Even in
the best of times, the Verve has traveled a rocky path.
The
Greater Manchester quartet is as renowned for its richly-textured, stadium-size
anthems as it is for its members’ bouts with addiction and each other. The
on-again, off-again act first bid the world farewell following its turbulent, Ecstasy-fueled
recording sessions for 1995’s A Northern Soul. The band resurfaced two years
later with Urban Hymns, the breakthrough that spawned the massive “Bitter Sweet
Symphony,” but legal complications arising from the use of a Rolling Stones
sample forced the Verve to relinquish every cent of the single’s royalties. A
second breakup was announced in ’99 following a tour marred by infighting and
the resignation of guitarist Nick McCabe.
Such
self-destructive drama only makes Forth,
the Verve’s spirited return from a near decade-long hiatus, that much more
surprising.
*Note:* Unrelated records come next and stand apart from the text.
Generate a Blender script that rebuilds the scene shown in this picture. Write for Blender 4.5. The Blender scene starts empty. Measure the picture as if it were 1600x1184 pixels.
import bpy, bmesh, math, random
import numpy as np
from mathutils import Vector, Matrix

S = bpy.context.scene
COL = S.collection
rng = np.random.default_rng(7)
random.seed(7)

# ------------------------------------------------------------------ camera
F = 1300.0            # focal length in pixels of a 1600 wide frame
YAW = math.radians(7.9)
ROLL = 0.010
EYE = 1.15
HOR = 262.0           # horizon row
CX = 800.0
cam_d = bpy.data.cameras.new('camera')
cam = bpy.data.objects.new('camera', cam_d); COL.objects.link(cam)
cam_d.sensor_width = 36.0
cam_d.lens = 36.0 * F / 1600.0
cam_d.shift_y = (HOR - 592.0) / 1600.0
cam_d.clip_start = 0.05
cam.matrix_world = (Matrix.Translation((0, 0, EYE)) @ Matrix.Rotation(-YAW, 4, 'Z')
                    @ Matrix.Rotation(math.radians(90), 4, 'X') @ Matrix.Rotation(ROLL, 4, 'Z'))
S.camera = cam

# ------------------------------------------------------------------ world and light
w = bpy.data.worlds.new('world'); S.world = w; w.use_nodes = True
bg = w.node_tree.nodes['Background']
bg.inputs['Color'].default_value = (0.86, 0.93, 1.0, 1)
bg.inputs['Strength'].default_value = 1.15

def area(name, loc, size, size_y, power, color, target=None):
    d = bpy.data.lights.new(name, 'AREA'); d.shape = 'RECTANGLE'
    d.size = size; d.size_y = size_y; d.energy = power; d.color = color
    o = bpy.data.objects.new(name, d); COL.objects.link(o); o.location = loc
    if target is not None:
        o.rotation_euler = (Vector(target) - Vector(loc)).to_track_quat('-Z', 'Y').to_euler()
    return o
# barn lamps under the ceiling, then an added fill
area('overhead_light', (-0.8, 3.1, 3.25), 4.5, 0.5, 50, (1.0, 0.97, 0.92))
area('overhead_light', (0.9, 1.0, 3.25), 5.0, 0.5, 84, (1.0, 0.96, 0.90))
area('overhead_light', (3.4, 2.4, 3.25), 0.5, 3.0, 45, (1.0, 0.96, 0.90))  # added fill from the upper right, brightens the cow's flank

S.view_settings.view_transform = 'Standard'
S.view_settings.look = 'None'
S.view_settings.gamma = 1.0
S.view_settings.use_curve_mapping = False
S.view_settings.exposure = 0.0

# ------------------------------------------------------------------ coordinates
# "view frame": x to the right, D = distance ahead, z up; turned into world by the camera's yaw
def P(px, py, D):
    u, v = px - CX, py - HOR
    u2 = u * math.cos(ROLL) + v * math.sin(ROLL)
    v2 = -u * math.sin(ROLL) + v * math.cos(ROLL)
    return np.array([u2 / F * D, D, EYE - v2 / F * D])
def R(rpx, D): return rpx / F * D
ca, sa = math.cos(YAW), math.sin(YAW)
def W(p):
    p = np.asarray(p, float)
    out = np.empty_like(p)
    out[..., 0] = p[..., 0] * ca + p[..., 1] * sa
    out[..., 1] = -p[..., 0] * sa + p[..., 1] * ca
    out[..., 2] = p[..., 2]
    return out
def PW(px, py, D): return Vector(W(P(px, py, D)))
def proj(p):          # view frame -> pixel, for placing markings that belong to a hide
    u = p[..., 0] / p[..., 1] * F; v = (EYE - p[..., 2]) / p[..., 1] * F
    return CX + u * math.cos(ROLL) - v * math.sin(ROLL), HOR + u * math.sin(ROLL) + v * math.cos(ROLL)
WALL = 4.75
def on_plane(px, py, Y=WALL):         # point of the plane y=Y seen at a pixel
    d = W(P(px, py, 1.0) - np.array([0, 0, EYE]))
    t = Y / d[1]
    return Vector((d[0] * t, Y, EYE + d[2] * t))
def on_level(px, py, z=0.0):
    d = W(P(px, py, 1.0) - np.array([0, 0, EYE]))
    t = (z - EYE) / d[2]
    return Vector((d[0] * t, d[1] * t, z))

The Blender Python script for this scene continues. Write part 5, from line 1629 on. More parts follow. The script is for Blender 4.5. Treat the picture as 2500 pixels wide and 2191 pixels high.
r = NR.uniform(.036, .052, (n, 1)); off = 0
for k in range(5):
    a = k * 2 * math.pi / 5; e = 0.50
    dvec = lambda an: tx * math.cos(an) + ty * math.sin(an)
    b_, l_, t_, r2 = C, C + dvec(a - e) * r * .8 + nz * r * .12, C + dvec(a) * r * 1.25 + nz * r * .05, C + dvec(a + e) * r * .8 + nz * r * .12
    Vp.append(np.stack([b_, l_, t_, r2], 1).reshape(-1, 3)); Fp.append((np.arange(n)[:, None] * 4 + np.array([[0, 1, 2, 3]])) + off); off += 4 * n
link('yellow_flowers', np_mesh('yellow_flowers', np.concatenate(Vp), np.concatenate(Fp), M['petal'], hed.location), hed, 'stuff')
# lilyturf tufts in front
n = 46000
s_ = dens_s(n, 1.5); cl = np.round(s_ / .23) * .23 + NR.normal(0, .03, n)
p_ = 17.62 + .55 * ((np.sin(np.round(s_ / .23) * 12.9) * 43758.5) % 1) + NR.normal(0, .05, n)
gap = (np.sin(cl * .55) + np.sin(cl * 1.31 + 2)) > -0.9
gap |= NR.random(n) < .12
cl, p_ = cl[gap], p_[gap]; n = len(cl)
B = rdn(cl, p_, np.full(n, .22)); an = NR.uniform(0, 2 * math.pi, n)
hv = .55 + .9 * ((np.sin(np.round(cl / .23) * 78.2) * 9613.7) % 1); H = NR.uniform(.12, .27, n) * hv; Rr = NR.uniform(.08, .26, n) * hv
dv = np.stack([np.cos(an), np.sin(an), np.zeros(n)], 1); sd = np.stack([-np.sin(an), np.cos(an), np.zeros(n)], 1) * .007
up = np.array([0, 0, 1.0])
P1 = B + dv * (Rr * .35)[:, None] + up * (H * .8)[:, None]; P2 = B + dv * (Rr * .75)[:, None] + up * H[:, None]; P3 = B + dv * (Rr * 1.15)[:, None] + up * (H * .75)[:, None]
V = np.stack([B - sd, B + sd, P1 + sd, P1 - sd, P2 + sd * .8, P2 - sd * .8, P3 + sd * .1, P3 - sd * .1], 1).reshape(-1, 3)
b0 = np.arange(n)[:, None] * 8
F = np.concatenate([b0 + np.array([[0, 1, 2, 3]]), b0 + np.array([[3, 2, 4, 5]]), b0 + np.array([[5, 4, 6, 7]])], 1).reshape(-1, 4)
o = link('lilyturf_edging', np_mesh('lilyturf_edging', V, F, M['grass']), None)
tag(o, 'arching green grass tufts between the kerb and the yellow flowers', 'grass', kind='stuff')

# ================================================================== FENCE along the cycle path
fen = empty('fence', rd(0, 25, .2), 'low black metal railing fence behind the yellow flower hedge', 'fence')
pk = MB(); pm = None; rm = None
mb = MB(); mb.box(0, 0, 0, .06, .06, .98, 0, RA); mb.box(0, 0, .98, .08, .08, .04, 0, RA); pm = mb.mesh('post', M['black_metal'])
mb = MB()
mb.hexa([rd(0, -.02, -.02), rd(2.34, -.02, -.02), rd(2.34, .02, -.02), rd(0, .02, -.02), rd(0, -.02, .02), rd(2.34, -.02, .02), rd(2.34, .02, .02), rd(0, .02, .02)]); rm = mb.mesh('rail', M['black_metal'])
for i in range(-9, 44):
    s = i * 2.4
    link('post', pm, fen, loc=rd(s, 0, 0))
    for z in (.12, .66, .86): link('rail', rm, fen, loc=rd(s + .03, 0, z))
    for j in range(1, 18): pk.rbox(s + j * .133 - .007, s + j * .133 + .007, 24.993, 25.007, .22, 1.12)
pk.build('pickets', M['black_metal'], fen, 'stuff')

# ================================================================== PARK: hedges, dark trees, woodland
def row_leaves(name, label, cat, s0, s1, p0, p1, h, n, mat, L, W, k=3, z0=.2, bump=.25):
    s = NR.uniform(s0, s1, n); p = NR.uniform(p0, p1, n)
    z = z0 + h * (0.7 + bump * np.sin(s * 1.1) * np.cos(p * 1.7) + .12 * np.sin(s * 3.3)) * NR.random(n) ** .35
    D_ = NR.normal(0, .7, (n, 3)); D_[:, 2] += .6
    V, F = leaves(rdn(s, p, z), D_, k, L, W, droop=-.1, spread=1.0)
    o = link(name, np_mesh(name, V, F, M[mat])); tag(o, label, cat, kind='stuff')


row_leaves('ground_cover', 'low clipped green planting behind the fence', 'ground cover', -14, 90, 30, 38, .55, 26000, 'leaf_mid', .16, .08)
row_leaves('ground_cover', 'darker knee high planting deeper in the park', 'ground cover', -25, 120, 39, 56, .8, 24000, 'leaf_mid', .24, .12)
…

After so many years of relative silence – singer Richard Ashcroft
released a trio of soul-searching solo manifestos, with decidedly mixed results
– the band has rediscovered its muse, producing a solid collection of tightly
structured rockers and keeping its meandering jam-band tendencies to a minimum.
Far from a half-hearted cash grab, Forth
finds Ashcroft’s seductive snarl gloriously intact on “Sit and Wonder,” a moody
slice of bass-driven psychedelia, and “Noise Epic,” a hard-charging,
eight-minute eruption that recalls A Northern Soul’s
thunderous
riffing.
Not
that the band has forsaken its penchant for pretty, introspective ballads. "Rather Be," with its uncharacteristically upbeat,
sing-along chorus ("But I'd rather be here than be anywhere/Is there anywhere better than here?") fits the bill. Despite the
trite sentimentality, the track stands out as the album's blissful highlight. And amid rumors that Ashcroft and McCabe are
already back to their quarrelsome ways, its sunny refrain is enough to give fans a glimmer of hope that the Verve's Forth will not be its last.